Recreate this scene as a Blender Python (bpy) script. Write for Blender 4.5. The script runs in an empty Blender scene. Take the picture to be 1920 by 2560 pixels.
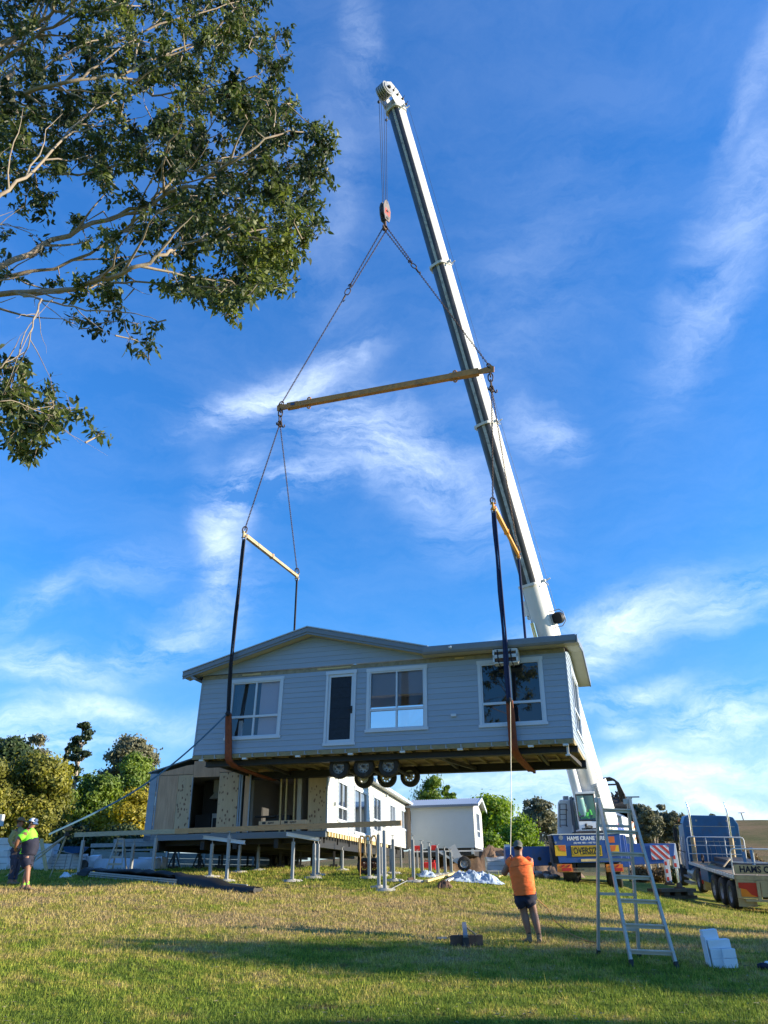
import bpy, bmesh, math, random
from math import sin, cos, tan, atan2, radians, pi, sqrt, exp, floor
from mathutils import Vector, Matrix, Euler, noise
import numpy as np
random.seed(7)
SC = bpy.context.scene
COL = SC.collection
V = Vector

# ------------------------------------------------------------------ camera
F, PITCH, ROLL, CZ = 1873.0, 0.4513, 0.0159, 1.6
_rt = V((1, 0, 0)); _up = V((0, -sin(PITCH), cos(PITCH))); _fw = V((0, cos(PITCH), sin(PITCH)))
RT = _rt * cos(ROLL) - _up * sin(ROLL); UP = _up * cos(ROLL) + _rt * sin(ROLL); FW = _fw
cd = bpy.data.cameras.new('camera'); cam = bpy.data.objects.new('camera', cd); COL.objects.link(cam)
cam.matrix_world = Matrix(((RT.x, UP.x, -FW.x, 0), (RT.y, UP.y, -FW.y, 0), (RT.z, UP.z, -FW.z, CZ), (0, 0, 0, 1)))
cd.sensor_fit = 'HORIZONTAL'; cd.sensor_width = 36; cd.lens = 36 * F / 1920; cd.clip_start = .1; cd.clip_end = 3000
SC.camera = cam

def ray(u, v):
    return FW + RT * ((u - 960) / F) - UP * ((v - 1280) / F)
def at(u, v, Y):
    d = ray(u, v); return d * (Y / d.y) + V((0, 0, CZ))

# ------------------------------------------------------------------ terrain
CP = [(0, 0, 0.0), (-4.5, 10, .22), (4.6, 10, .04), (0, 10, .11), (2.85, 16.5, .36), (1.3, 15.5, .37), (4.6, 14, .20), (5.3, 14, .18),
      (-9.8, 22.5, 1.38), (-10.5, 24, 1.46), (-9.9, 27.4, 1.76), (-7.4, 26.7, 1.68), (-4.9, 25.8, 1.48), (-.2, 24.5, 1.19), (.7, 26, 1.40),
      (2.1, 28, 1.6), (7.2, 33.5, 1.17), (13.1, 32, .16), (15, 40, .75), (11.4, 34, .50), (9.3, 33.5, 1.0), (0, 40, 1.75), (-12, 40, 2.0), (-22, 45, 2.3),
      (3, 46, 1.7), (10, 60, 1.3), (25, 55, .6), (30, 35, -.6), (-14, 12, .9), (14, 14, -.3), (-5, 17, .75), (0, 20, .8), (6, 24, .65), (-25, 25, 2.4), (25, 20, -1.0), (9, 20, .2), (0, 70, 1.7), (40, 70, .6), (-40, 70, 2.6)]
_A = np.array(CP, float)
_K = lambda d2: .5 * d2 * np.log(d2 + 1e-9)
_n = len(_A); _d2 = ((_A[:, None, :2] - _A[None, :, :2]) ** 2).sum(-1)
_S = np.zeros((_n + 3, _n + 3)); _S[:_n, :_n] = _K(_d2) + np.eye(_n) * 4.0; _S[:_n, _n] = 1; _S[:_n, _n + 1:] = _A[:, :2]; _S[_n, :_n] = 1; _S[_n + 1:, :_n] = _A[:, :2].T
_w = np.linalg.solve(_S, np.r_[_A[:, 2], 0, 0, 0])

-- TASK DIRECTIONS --
Copy the listing word for word, excluding its pictures.

-- RESULT FOR THIS EXERCISE --
Recreate this scene as a Blender Python (bpy) script. Write for Blender 4.5. The script runs in an empty Blender scene. Take the picture to be 1920 by 2560 pixels.
import bpy, bmesh, math, random
from math import sin, cos, tan, atan2, radians, pi, sqrt, exp, floor
from mathutils import Vector, Matrix, Euler, noise
import numpy as np
random.seed(7)
SC = bpy.context.scene
COL = SC.collection
V = Vector

# ------------------------------------------------------------------ camera
F, PITCH, ROLL, CZ = 1873.0, 0.4513, 0.0159, 1.6
_rt = V((1, 0, 0)); _up = V((0, -sin(PITCH), cos(PITCH))); _fw = V((0, cos(PITCH), sin(PITCH)))
RT = _rt * cos(ROLL) - _up * sin(ROLL); UP = _up * cos(ROLL) + _rt * sin(ROLL); FW = _fw
cd = bpy.data.cameras.new('camera'); cam = bpy.data.objects.new('camera', cd); COL.objects.link(cam)
cam.matrix_world = Matrix(((RT.x, UP.x, -FW.x, 0), (RT.y, UP.y, -FW.y, 0), (RT.z, UP.z, -FW.z, CZ), (0, 0, 0, 1)))
cd.sensor_fit = 'HORIZONTAL'; cd.sensor_width = 36; cd.lens = 36 * F / 1920; cd.clip_start = .1; cd.clip_end = 3000
SC.camera = cam

def ray(u, v):
    return FW + RT * ((u - 960) / F) - UP * ((v - 1280) / F)
def at(u, v, Y):
    d = ray(u, v); return d * (Y / d.y) + V((0, 0, CZ))

# ------------------------------------------------------------------ terrain
CP = [(0, 0, 0.0), (-4.5, 10, .22), (4.6, 10, .04), (0, 10, .11), (2.85, 16.5, .36), (1.3, 15.5, .37), (4.6, 14, .20), (5.3, 14, .18),
      (-9.8, 22.5, 1.38), (-10.5, 24, 1.46), (-9.9, 27.4, 1.76), (-7.4, 26.7, 1.68), (-4.9, 25.8, 1.48), (-.2, 24.5, 1.19), (.7, 26, 1.40),
      (2.1, 28, 1.6), (7.2, 33.5, 1.17), (13.1, 32, .16), (15, 40, .75), (11.4, 34, .50), (9.3, 33.5, 1.0), (0, 40, 1.75), (-12, 40, 2.0), (-22, 45, 2.3),
      (3, 46, 1.7), (10, 60, 1.3), (25, 55, .6), (30, 35, -.6), (-14, 12, .9), (14, 14, -.3), (-5, 17, .75), (0, 20, .8), (6, 24, .65), (-25, 25, 2.4), (25, 20, -1.0), (9, 20, .2), (0, 70, 1.7), (40, 70, .6), (-40, 70, 2.6)]
_A = np.array(CP, float)
_K = lambda d2: .5 * d2 * np.log(d2 + 1e-9)
_n = len(_A); _d2 = ((_A[:, None, :2] - _A[None, :, :2]) ** 2).sum(-1)
_S = np.zeros((_n + 3, _n + 3)); _S[:_n, :_n] = _K(_d2) + np.eye(_n) * 4.0; _S[:_n, _n] = 1; _S[:_n, _n + 1:] = _A[:, :2]; _S[_n, :_n] = 1; _S[_n + 1:, :_n] = _A[:, :2].T
_w = np.linalg.solve(_S, np.r_[_A[:, 2], 0, 0, 0])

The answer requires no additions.